The world is obsessed with happiness but life is more about a larger purpose

Something bigger than yourself, a purpose, a higher goal beyond getting from one day to the next, is critical to our wellbeing
The world is obsessed with happiness but life is more about a larger purpose

Theodoric Chew: "So stop chasing happiness. Instead, contribute to something bigger than yourself; focus on character development; build meaningful relationships and accept what you can’t control.  This is how you build a life worth living."

The world is obsessed with happiness. The health and wellbeing industry spends billions researching it, creating diet, exercise and sleep regimes to live by and spouting the latest trends. 

Yet all the evidence shows that despite our wealth, our burgeoning sophistication and expanding opportunities globally, over the last two decades, there has been an epidemic of loneliness, mental illness and unhappiness across almost every tranche of society.

How can this be?

Theodoric Chew is co-founder and CEO of Intellect, Asia’s fastest-growing mental health company. Aged 16, he suffered from panic attacks and anxiety, but rather than allowing this to overwhelm him, it inspired his future path and became his 'north star'.

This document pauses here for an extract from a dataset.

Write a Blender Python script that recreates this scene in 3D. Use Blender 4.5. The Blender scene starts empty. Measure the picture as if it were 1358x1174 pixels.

Chew recently outlined his thoughts about happiness on X, suggesting that everything we know about happiness is wrong and that we should look to ancient cultures, who knew what modern psychology forgot.

Chew describes how the answer lies in ancient Greece. Over 2,300 years ago, philosophers made a crucial distinction we’ve forgotten: the Greeks defined pleasure as hedonia (pleasure) and eudaimonia (fulfilment) but modern psychology only focuses on hedonia.

"So stop chasing happiness," Chew wrote. Instead, contribute to something bigger than yourself; focus on character development; build meaningful relationships and accept what you can’t control. This is how you build a life worth living."

Marketer Ryan Holiday in Right Thing, Right Now, expands on the idea that true happiness comes from being part of something bigger than yourself. "It doesn’t matter what it is — the climate crisis, the environment, consumer rights, fighting human trafficking, antipoverty," it just has to be something that is bigger than you alone.

Holiday suggests that we should treat every person we meet as an opportunity for kindness.

It doesn’t matter that we’re tired. That we’re busy. That we were ourselves just treated with unkindness. Respond with kindness. Err on the side of compassion. Do the helpful thing.

Even the smallest kindnesses can make all the difference. We all know that feeling after a difficult day where somebody surprises us with a ‘well done’ or a thank you and it changes our outlook instantly from feeling like throwing in the towel- to thinking maybe you made a difference to someone after all.

In 1945, within months of his liberation from a concentration camp in Nazi Germany, Viktor Frankl sat down to write a book. It took him nine days and its main purpose was to explore the source of his will to survive. The book Man’s Search for Meaning, sold more than 10million copies.

Frankl’s most profound observation was that we can always retain the ability to choose our attitude: "We who lived in concentration camps can remember the men who walked through the huts, comforting others, giving away that last piece of bread. They may have been few in number but they offer sufficient proof that everything can be taken from a man but one thing: the last of the human freedoms- to choose one’s attitude in any given set of circumstances, to choose one’s own way."

Frankl believed that we find meaning in life in three ways: through work, especially when that work is creative in nature and aligned with a purpose greater than ourselves; through love, which often manifests itself in the service of others; and through suffering, which is fundamental to the human experience.

Notably, earning money and prestige or endlessly pursuing pleasure were not on his list.

A purpose, a higher goal beyond getting from one day to the next, is critical to our wellbeing. 

"The prisoner who had lost his faith in the future- his future was doomed. With his loss of belief in the future he also lost his spiritual hold; he let himself decline and become subject to mental and physical decay," wrote Frankl.

Repeating the philosopher Nietzsche's words, he added: "He who has a why to live can bear almost any how." 

Happiness is not about what we own, what people think of us or how much pleasure we can indulge in. It is about having our very own north star.

Holiday expands on the need for a north star that leads us to a meaningful, fulfilling life: "It is an ideal to aspire to, something higher to aim at. Something to reach toward. Something beyond the horizon, lifting our gaze up instead of down. It cuts through the noise. It solves the dilemmas. The weather will change, but the stars do not."

Finding a north star means finding meaning and fulfilment far beyond wealth, prestige or pleasure. It is what makes a difference to you and others. It is that tiny ripple that can expand into an ocean.

Christmas is a good time to set your sights on the north star in your life.